So I definitely think there are different “buckets” our kids make use of besides just that one.
Like, some of our kids are actually recruited athletes at Ivies and NESCACs and UAAs and such, which I think is different from just signaling. Those coaches actually want to win, and these kids actually have to be really good at their sport such that they persuade those coaches they will help them win.
Other kids are, say, extremely accomplished in performing arts, like not just really good but nationally good, and I gather there is a sort of conservatory-type standard applied to people who apply to such schools planning to do such things, because they have performing arts programs that they similarly want to fill with people at that level of talent.
Finally, I think this is one of the more subtle but still important buckets, and that is the kids who are just really bankable academically, the sort of kids Admissions is very confident their professors will love having, in a wide variety of classes, and who will go on to get into top law schools and grad programs and so on.
That last thing is a sensitive subject because I think a lot of people feel like if a kid has taken all the most rigorous classes available to them and gotten perfect grades, plus has a high test score, surely they should be in that bankable category. And I don’t think that is always enough, I think it really depends on the school and courses available, and I think often these feederish/feeder high schools in fact are very good at producing applicants who are seen as more bankable in that sense than even a 4.0 UW/lots of APs/high-score kid from a “normal” UMC high school. They do that with courses that go well beyond the AP level, fostering student-teacher relationships that are much more involved than at much larger schools with higher student to teacher ratios, and grading schemes that provide a lot more discrimination.
Absolutely, and I think that is really true of all these categories. Like, I think it can quite literally be true a kid has done everything they can possibly do at their high school to demonstrate academic excellence, and they may still not end up bankable in that same sense.
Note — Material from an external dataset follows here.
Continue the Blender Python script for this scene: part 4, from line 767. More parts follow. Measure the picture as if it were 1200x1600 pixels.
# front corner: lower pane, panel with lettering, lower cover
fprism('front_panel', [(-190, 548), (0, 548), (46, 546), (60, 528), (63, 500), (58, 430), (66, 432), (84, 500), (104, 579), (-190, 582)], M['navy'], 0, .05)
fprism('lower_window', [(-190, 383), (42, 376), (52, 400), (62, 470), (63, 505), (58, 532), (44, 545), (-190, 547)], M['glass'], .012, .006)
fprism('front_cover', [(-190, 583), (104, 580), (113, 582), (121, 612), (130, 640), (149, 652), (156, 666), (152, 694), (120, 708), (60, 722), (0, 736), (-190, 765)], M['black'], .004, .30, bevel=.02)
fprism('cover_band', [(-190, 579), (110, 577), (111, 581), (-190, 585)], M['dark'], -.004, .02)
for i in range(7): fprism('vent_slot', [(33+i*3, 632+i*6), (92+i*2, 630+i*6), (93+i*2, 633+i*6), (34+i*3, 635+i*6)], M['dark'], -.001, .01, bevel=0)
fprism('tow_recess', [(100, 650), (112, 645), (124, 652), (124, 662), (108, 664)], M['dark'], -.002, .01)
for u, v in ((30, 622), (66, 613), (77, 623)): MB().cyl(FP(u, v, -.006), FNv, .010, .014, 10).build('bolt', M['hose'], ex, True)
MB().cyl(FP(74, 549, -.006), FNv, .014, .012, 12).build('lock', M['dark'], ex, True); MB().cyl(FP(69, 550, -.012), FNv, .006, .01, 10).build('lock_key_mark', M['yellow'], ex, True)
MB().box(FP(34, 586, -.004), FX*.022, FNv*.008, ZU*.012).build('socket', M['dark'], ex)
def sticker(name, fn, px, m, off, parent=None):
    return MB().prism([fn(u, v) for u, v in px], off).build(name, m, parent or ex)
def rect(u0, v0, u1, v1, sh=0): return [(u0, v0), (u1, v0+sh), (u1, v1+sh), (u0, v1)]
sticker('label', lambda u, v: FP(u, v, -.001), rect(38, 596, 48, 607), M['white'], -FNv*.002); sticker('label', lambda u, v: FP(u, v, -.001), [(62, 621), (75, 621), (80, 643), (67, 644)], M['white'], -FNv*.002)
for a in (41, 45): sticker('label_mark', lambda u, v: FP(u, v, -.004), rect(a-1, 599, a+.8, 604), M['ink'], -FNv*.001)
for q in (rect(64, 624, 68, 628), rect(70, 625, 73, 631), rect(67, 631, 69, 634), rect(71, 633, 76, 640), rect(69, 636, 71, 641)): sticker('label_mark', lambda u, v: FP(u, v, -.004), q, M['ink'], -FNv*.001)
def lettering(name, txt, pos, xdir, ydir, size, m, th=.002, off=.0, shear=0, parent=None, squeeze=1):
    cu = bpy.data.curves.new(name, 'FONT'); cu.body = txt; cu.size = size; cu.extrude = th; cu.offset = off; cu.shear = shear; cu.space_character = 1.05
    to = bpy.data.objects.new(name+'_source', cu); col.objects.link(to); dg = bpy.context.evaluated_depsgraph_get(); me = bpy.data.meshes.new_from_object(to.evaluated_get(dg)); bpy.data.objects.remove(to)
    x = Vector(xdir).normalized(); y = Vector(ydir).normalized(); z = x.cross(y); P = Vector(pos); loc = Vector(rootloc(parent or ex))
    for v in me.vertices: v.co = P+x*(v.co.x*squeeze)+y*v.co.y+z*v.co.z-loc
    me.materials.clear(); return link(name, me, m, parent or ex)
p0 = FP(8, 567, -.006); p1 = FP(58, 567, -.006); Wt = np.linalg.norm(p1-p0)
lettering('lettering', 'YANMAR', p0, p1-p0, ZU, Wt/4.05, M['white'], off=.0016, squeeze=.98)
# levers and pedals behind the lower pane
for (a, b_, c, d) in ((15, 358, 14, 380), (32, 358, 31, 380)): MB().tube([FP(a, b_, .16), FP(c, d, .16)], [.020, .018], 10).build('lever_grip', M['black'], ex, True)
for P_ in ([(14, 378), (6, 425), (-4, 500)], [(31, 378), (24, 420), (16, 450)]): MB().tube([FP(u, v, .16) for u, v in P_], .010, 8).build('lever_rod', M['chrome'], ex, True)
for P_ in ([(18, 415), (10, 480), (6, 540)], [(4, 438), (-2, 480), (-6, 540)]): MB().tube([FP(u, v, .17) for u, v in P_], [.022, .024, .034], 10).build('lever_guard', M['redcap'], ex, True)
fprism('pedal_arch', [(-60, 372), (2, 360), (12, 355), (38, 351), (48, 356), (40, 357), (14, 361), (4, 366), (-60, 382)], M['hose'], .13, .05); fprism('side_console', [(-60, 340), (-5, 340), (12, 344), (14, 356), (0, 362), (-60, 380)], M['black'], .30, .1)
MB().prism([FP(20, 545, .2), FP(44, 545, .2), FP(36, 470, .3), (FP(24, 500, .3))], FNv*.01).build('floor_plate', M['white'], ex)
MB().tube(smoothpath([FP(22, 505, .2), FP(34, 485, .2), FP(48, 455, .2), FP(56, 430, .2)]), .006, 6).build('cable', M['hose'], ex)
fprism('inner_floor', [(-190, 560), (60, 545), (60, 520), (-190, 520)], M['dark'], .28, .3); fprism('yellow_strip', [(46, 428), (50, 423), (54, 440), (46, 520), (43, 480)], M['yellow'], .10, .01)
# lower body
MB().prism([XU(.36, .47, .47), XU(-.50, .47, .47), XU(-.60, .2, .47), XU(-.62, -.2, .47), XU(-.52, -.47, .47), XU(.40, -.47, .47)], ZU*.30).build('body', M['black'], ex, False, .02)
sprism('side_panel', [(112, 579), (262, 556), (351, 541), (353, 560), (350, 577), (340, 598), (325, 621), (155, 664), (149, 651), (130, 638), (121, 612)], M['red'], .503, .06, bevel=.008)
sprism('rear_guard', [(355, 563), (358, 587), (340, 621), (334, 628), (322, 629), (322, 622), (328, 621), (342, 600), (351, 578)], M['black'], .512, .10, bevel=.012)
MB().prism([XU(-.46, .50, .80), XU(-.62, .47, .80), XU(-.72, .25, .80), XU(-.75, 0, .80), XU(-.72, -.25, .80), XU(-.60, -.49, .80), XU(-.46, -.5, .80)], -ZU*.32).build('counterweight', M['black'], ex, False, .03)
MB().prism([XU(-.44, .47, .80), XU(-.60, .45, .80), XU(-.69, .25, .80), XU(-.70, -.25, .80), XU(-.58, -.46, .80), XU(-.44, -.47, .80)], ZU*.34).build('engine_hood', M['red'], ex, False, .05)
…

And they might well do just as good or better in college as those bankable kids, but the problem as these colleges see it is they don’t know that yet, they can’t easily tell the difference between the kids who will really thrive in their classes and those who will just do OK based on the evidence available to them from a lot of high schools.
So that isn’t about those kids necessarily having less intrinsic academic merit, they just have not had the same opportunities in high school to evidence their intrinsic merit. Which is not fair, but these colleges are not in the fairness business.